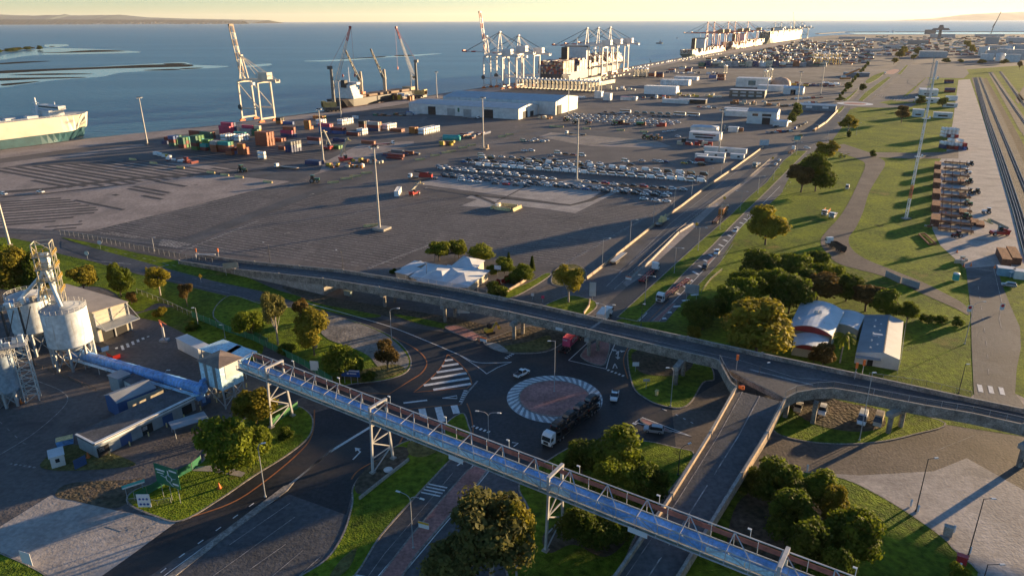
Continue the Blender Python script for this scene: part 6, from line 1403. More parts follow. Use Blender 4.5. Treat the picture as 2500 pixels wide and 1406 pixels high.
for u,v,L,lab in((1770,372,30,'long white cabin row along the road fence'),(1745,384,14,'white cabin beside the red container by the road fence'),(1712,388,8,'white cabin with dark window near the parked cars'),(1800,388,9,'white cabin corner nearest the road fence'),(1735,395,18,'grey fence cabin with a red end')):
 rbox((u,v),L,4,3.2,'site_cabin',lab,'cabin',kind='flat',wall=wht_wall if 'grey' not in lab else mat('grey_cabin',(.28,.31,.34),.6),wins=(('s',1,1.6,1.1,1.2,glass),))
container('red',P(1708,396)+Vector((0,0,.05)),ROW,'red container closing the left end of the cabin compound',6.06)
rbox((1825,238),42,16,9,'control_building','dark two storey office block with pale window bands and a flat roof',wall=mat('brown_block',(.13,.12,.10),.7),kind='flat',wins=tuple(('s',-14+i*9.5,6.5,2.0,z,mat('pale_window_band',(.45,.46,.46),.4))for i in range(4)for z in(1.5,5.5)))
rbox((1838,212),44,26,12,'terminal_shed','white stepped terminal building behind the dark office block',doors=(('s',0,10,6,3,mat('green_glass',(.12,.18,.18),.3)),),kind='flat')
rbox((1885,222),36,20,7,'terminal_annexe','low white wing to the right of the stepped terminal building',kind='flat')
q=P(1905,212);m=MB();m.lathe([(14,0),(14,4),(12.5,8),(8,11.5),(0.2,13)],n=24);o=m.build('dome_store',mat('dome_pink',(.50,.33,.25),.7),None,(q.x,q.y,0));tag(o,'salmon pink domed store behind the white terminal wing','dome')
rbox((1937,230),24,18,8,'workshop','white gabled workshop with a dark square door in the far yard',doors=(('s',0,6,6,0,door_dark),))
rbox((1650,252),30,10,4,'gate_office','low white wall and office in front of the reefer stacks',kind='flat');rbox((1690,252),32,9,4.5,'truck_canopy','dark fronted truck canopy beside the low white office',wall=door_dark,kind='flat')
rbox((1590,218),7,6,6,'plant_box','white box shed right of the warehouse',kind='flat')if False else None
for u,v,lab in((1462,240,'white box store standing right of the warehouse corner'),(1483,245,'second white box store with a black exhaust')):rbox((u,v),9,8,8,'box_store',lab,kind='flat')
rbox((1530,245),14,7,4,'red_kiosk','white kiosk with a red roof edge before the reefer stacks',roof=paint('red'),kind='flat');rbox((1545,245),10,7,4,'kiosk','white kiosk joined to the red edged kiosk',kind='flat')
rbox((1995,258+12),36,14,5.5,'gate_canopy','blue-grey gate canopy with white signs over the port entrance','canopy',wall=mat('blue_grey_wall',(.13,.18,.22),.6),roof=ribbed('blue_canopy_roof',(.20,.30,.38),.5,.6,0),kind='mono',pitch=.06,wins=(('s',-8,6,2.2,2.8,sign_white),('s',8,6,2.2,2.8,sign_white)))
rbox((2090,187),40,12,6,'gate_canopy','far blue-grey gate canopy beside the main road','canopy',wall=mat('blue_grey_wall',(.13,.18,.22),.6),roof=ribbed('blue_canopy_roof',(.20,.30,.38),.5),kind='flat')
RF=GRID
for k,(u,v,n,hcol,L,lab)in enumerate(((1578,229,16,4,12.19,'the nearest white reefer block'),(1640,230,4,2,6.06,'the low end of the nearest white block'),(1617,207,16,3,12.19,'the middle white reefer block'),(1650,195,14,2,12.19,'the far white reefer block'))):
 stack((u,v),L,[['white']*hcol for _ in range(n)],lab,'pale container blocks in the middle terminal',RF,ALONG*2.62,k>0)
for k,(u,v,n,lab)in enumerate(((1440,214,8,'the cream line by the straddle carriers'),(1420,203,8,'the second cream line'))):
 stack((u,v),12.19,[['cream']*2]*n,lab,'pale container blocks in the middle terminal',GRID,Vector((math.cos(GRID),math.sin(GRID),0))*12.5,True)
for px,L,cols,wh in[((1590,187),12.19,[['maroon','rust','lightgrey'],['maroon','maroon','rust'],['rust','rust','maroon']],'the red block near the shuttle carriers'),((1610,189),12.19,[['maroon','maroon','navy'],['rust','rust']],'the second red block near the shuttle carriers'),((1740,192),12.19,[['blue','blue'],['blue','rust']],'the bright blue stack behind the dark office'),((1760,190),12.19,[['rust','rust'],['white','rust'],['rust']],'the orange stack behind the dark office'),((1760,196),12.19,[['maroon'],['maroon']],'the long dark red pair')]:
 stack(px,L,cols,wh,'stacks in the middle terminal')
m=MASS;g=random.Random(5)
fm=[cont_mat(c)for c in('maroon','rust','lightgrey','cream','navy','darkgreen','grey','white')]
for i in range(900):
 u=g.uniform(1700,2130);v=g.uniform(100,158)
 if u<1700+(158-v)*4.2+20 or u>2200-(v-100)*1.6:continue
 q=P(u,v);h=g.choice((1,1,2,3));
 for k in range(h):m.box((q.x,q.y,k*2.6),(12.2,2.44*g.choice((1,2,3)),2.58),ROW if g.random()<.8 else GRID,g.randrange(8))
for v,u0,u1 in((106,1960,2140),(111,1930,2130),(117,1900,2120),(123,1880,2100),(130,1850,2060),(137,1810,1990),(144,1770,1985),(151,1730,1980),(169,1650,1730),(176,1640,1700)):
 a,b=P(u0,v),P(u1,v-(u1-u0)*.02);n=int((b-a).length/13.2)
 for i in range(n):
  if g.random()<.25:continue
  q=a.lerp(b,i/n)
  for k in range(g.choice((1,2,2,3))):m.box((q.x,q.y,k*2.6),(12.2,5.0,2.58),ROW,g.choice((0,0,1,1,2,3,4,6,7)))
for i in range(420):
 u=g.uniform(2140,2490);v=g.uniform(90,138);q=P(u,v)
 for k in range(g.choice((1,2,2))):m.box((q.x,q.y,k*2.6),(12.2,2.44*g.choice((1,2,3)),2.58),ROW,g.randrange(8))
for k in range(19):
 q=P(1712+k*16.5,163);q=Vector((q.x,q.y,0));tall=g.random()<.6;c0=g.randrange(8)
 for j in range(3):
  for z in range(4 if tall and k%3 else 3):o=q+GAP*j;m.box((o.x,o.y,z*2.6),(12.2,2.44,2.58),ROW,c0 if tall else g.randrange(8))
tag(m.build('far_containers',fm),'hazy mass of far container stacks spread over the distant terminals','containers',kind='stuff')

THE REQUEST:
From the material above, copy everything exactly but the pictures.

FINISHED TASK:
Continue the Blender Python script for this scene: part 6, from line 1403. More parts follow. Use Blender 4.5. Treat the picture as 2500 pixels wide and 1406 pixels high.
for u,v,L,lab in((1770,372,30,'long white cabin row along the road fence'),(1745,384,14,'white cabin beside the red container by the road fence'),(1712,388,8,'white cabin with dark window near the parked cars'),(1800,388,9,'white cabin corner nearest the road fence'),(1735,395,18,'grey fence cabin with a red end')):
 rbox((u,v),L,4,3.2,'site_cabin',lab,'cabin',kind='flat',wall=wht_wall if 'grey' not in lab else mat('grey_cabin',(.28,.31,.34),.6),wins=(('s',1,1.6,1.1,1.2,glass),))
container('red',P(1708,396)+Vector((0,0,.05)),ROW,'red container closing the left end of the cabin compound',6.06)
rbox((1825,238),42,16,9,'control_building','dark two storey office block with pale window bands and a flat roof',wall=mat('brown_block',(.13,.12,.10),.7),kind='flat',wins=tuple(('s',-14+i*9.5,6.5,2.0,z,mat('pale_window_band',(.45,.46,.46),.4))for i in range(4)for z in(1.5,5.5)))
rbox((1838,212),44,26,12,'terminal_shed','white stepped terminal building behind the dark office block',doors=(('s',0,10,6,3,mat('green_glass',(.12,.18,.18),.3)),),kind='flat')
rbox((1885,222),36,20,7,'terminal_annexe','low white wing to the right of the stepped terminal building',kind='flat')
q=P(1905,212);m=MB();m.lathe([(14,0),(14,4),(12.5,8),(8,11.5),(0.2,13)],n=24);o=m.build('dome_store',mat('dome_pink',(.50,.33,.25),.7),None,(q.x,q.y,0));tag(o,'salmon pink domed store behind the white terminal wing','dome')
rbox((1937,230),24,18,8,'workshop','white gabled workshop with a dark square door in the far yard',doors=(('s',0,6,6,0,door_dark),))
rbox((1650,252),30,10,4,'gate_office','low white wall and office in front of the reefer stacks',kind='flat');rbox((1690,252),32,9,4.5,'truck_canopy','dark fronted truck canopy beside the low white office',wall=door_dark,kind='flat')
rbox((1590,218),7,6,6,'plant_box','white box shed right of the warehouse',kind='flat')if False else None
for u,v,lab in((1462,240,'white box store standing right of the warehouse corner'),(1483,245,'second white box store with a black exhaust')):rbox((u,v),9,8,8,'box_store',lab,kind='flat')
rbox((1530,245),14,7,4,'red_kiosk','white kiosk with a red roof edge before the reefer stacks',roof=paint('red'),kind='flat');rbox((1545,245),10,7,4,'kiosk','white kiosk joined to the red edged kiosk',kind='flat')
rbox((1995,258+12),36,14,5.5,'gate_canopy','blue-grey gate canopy with white signs over the port entrance','canopy',wall=mat('blue_grey_wall',(.13,.18,.22),.6),roof=ribbed('blue_canopy_roof',(.20,.30,.38),.5,.6,0),kind='mono',pitch=.06,wins=(('s',-8,6,2.2,2.8,sign_white),('s',8,6,2.2,2.8,sign_white)))
rbox((2090,187),40,12,6,'gate_canopy','far blue-grey gate canopy beside the main road','canopy',wall=mat('blue_grey_wall',(.13,.18,.22),.6),roof=ribbed('blue_canopy_roof',(.20,.30,.38),.5),kind='flat')
RF=GRID
for k,(u,v,n,hcol,L,lab)in enumerate(((1578,229,16,4,12.19,'the nearest white reefer block'),(1640,230,4,2,6.06,'the low end of the nearest white block'),(1617,207,16,3,12.19,'the middle white reefer block'),(1650,195,14,2,12.19,'the far white reefer block'))):
 stack((u,v),L,[['white']*hcol for _ in range(n)],lab,'pale container blocks in the middle terminal',RF,ALONG*2.62,k>0)
for k,(u,v,n,lab)in enumerate(((1440,214,8,'the cream line by the straddle carriers'),(1420,203,8,'the second cream line'))):
 stack((u,v),12.19,[['cream']*2]*n,lab,'pale container blocks in the middle terminal',GRID,Vector((math.cos(GRID),math.sin(GRID),0))*12.5,True)
for px,L,cols,wh in[((1590,187),12.19,[['maroon','rust','lightgrey'],['maroon','maroon','rust'],['rust','rust','maroon']],'the red block near the shuttle carriers'),((1610,189),12.19,[['maroon','maroon','navy'],['rust','rust']],'the second red block near the shuttle carriers'),((1740,192),12.19,[['blue','blue'],['blue','rust']],'the bright blue stack behind the dark office'),((1760,190),12.19,[['rust','rust'],['white','rust'],['rust']],'the orange stack behind the dark office'),((1760,196),12.19,[['maroon'],['maroon']],'the long dark red pair')]:
 stack(px,L,cols,wh,'stacks in the middle terminal')
m=MASS;g=random.Random(5)
fm=[cont_mat(c)for c in('maroon','rust','lightgrey','cream','navy','darkgreen','grey','white')]
for i in range(900):
 u=g.uniform(1700,2130);v=g.uniform(100,158)
 if u<1700+(158-v)*4.2+20 or u>2200-(v-100)*1.6:continue
 q=P(u,v);h=g.choice((1,1,2,3));
 for k in range(h):m.box((q.x,q.y,k*2.6),(12.2,2.44*g.choice((1,2,3)),2.58),ROW if g.random()<.8 else GRID,g.randrange(8))
for v,u0,u1 in((106,1960,2140),(111,1930,2130),(117,1900,2120),(123,1880,2100),(130,1850,2060),(137,1810,1990),(144,1770,1985),(151,1730,1980),(169,1650,1730),(176,1640,1700)):
 a,b=P(u0,v),P(u1,v-(u1-u0)*.02);n=int((b-a).length/13.2)
 for i in range(n):
  if g.random()<.25:continue
  q=a.lerp(b,i/n)
  for k in range(g.choice((1,2,2,3))):m.box((q.x,q.y,k*2.6),(12.2,5.0,2.58),ROW,g.choice((0,0,1,1,2,3,4,6,7)))
for i in range(420):
 u=g.uniform(2140,2490);v=g.uniform(90,138);q=P(u,v)
 for k in range(g.choice((1,2,2))):m.box((q.x,q.y,k*2.6),(12.2,2.44*g.choice((1,2,3)),2.58),ROW,g.randrange(8))
for k in range(19):
 q=P(1712+k*16.5,163);q=Vector((q.x,q.y,0));tall=g.random()<.6;c0=g.randrange(8)
 for j in range(3):
  for z in range(4 if tall and k%3 else 3):o=q+GAP*j;m.box((o.x,o.y,z*2.6),(12.2,2.44,2.58),ROW,c0 if tall else g.randrange(8))
tag(m.build('far_containers',fm),'hazy mass of far container stacks spread over the distant terminals','containers',kind='stuff')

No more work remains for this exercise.